El final de la escapada
El final de la escapada
PEQUEÑAS INFAMIAS
El exiliado, personaje nostálgico, a menudo elige para su refugio ciudades culturalmente parecidas a la suya en las que trata de recrear un simulacro de la existencia perdida. Por eso siempre me intrigó que Stefan Zweig, después de una larguísima escapada desde Viena que lo salvó de los campos de exterminio, terminara en un lugar tan ajeno a su hábitat cultural como Petrópolis, en Brasil. Allí fue donde se suicidó junto con su joven esposa, Lotte, después de expresar el deseo de que al menos sus contemporáneos sobrevivieran para contemplar el amanecer posterior al nazismo. Los encontraron a ambos vestidos de domingo, cogidos de la mano en el lecho mortuorio, cercano el vaso del cual bebieron veneno.

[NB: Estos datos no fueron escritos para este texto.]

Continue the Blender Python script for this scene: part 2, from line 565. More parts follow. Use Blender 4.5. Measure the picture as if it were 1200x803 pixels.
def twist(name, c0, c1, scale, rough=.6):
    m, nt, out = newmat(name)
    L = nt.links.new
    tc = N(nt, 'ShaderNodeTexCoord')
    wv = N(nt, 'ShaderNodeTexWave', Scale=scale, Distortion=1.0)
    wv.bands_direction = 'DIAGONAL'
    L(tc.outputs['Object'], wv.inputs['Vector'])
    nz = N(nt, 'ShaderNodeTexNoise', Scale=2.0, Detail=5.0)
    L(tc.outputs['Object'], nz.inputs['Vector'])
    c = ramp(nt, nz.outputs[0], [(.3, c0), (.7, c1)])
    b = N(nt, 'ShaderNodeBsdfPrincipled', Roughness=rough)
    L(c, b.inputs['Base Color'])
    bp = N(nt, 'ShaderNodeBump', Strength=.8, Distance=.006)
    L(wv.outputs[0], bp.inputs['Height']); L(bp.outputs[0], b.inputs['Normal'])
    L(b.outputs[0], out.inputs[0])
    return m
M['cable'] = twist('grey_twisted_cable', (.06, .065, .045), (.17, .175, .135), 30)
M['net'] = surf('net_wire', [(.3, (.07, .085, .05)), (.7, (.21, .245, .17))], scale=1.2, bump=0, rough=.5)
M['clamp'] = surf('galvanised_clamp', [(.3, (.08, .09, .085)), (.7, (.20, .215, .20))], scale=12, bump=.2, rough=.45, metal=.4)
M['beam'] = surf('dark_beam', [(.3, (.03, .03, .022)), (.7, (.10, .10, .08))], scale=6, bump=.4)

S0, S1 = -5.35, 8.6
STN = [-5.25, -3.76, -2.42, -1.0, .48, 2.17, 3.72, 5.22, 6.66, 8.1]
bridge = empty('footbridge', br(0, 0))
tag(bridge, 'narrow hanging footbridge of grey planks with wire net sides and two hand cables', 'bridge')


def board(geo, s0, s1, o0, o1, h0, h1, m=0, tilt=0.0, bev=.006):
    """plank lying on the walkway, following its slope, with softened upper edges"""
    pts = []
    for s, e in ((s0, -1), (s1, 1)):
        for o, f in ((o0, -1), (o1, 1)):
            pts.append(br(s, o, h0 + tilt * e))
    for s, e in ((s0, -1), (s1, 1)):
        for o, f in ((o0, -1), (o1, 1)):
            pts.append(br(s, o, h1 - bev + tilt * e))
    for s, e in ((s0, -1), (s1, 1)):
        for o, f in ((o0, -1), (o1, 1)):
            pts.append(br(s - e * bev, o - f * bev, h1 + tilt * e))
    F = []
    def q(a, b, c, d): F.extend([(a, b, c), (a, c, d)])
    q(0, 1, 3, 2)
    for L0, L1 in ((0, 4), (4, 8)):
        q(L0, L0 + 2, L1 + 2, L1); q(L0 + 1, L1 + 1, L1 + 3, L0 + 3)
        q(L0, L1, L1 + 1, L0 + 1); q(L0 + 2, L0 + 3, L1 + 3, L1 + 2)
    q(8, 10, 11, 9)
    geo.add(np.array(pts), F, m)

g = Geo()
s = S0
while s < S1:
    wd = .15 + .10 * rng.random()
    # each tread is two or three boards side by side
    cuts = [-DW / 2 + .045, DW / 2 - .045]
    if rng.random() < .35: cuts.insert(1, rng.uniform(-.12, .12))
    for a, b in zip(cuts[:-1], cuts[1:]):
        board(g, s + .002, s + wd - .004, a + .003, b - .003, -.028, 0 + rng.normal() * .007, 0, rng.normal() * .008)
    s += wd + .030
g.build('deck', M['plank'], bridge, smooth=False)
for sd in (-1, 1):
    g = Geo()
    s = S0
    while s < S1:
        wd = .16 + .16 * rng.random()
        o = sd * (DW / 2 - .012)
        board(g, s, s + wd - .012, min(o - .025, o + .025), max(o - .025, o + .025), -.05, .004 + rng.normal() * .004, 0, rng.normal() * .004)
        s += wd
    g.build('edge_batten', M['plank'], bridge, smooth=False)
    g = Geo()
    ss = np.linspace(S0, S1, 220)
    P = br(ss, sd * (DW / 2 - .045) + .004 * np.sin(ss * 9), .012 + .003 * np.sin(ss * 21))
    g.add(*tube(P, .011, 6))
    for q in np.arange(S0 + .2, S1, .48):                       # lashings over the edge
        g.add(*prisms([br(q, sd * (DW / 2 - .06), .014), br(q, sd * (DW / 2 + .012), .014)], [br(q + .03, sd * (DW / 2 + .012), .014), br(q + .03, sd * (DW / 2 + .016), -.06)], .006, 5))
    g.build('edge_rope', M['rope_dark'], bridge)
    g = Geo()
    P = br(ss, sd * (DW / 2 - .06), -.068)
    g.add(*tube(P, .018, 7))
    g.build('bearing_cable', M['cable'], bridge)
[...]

Encontré hace poco un libro fascinante de George Prochnik, un descendiente de exiliados que eligieron vivir y dar continuidad a la propia sangre, que indaga en esta disolución gradual de Zweig, en su renuencia a adaptarse a un mundo que ya no era el que tenía por reconocible. A su impaciencia, incluso, pues ni tiempo se dio para conocer el desenlace de la guerra cuando las victorias alemanas parecían convertir el Atlántico en una barrera definitiva. El libro no es un panegírico. De hecho, ahonda en cierto reproche a Zweig, al intelectual que en vez de comprometerse huye sin poner la escritura al servicio de un imperativo moral. La deserción fue tal que Zweig eligió morir aun después de que Bertolt Brecht le dijera que era obligatorio vivir porque la supervivencia de los despojados era su última resistencia.
En eso, aunque en circunstancias más dramáticas, Zweig me recuerda a Borges, otro intelectual renuente, distante de lo mundano, para quien ciertos acontecimientos históricos no merecían ni apartar la atención de las devociones particulares. La diferencia es que Borges jamás tuvo que escapar ni se sintió aludido por peligro alguno. Mientras que Zweig, si hubiera intentado permanecer en Viena, habría sido absorbido por la cadena de montaje de la muerte industrial fabricada por Adolf Eichmann. Asumida esta certeza, y convertido en un fugitivo de la primerísima hora, fugitivo casi preventivo cuando las deportaciones aún no eran sino una posibilidad, el periplo de Zweig se convierte en un ir desplomándose en un mapa en el que cada caída a lo siguiente más remoto es alegórica y completa su lógica con la caída final, que es la muerte. Cuando se suicida, Zweig ya no podía ir más lejos, como no fuera a la jungla para existir como un jíbaro. Y mientras huye, el nazismo le pisa los talones como una mancha que se va extendiendo, como la Nada de Michael Ende, como esa presencia espectral de Casa Tomada, el relato de Cortázar en el que los habitantes de una casa van perdiendo su espacio pieza a pieza.
Zweig, desprovisto de coraje, llegó a Londres. Los bombardeos del Blitz lo empujaron a Bath. El miedo a la invasión, a la derrota inglesa, lo arrojó al mar para navegar hasta Nueva York. Para entonces, en los actos públicos ya pedía perdón por expresarse en el mismo idioma que los nazis. Y los amigos que se lo cruzaban por Manhattan, como Klaus Mann, hablaban de un walking dead que incluso vestido con un atildamiento de café vienés ya era todo él una voluntad de residuo. Londres y Nueva York eran ciudades en las que resultaba posible construir un simulacro vienés culturalmente colindante con el hábitat perdido. Pero Zweig ya tenía decidido extinguirse, y primero se fue empequeñeciendo los espacios vitales. De Nueva York a la Ramapo Road de Ossining, un villorrio sin alicientes. Y de ahí a la Rua Gonçalves de Petrópolis, adonde llegó sin máquina de escribir, como si el escritor se hubiera anticipado al hombre en la muerte, y donde aun así tuvo una breve reconciliación con la vida. se decía feliz en las cartas, jugaba al ajedrez, trabajaba en su biografía de Balzac. La conjetura es que los titulares de prensa que hablaban de Alemania como de una trituradora implacable le hicieron creer que no existía ese amanecer por el que demorarse.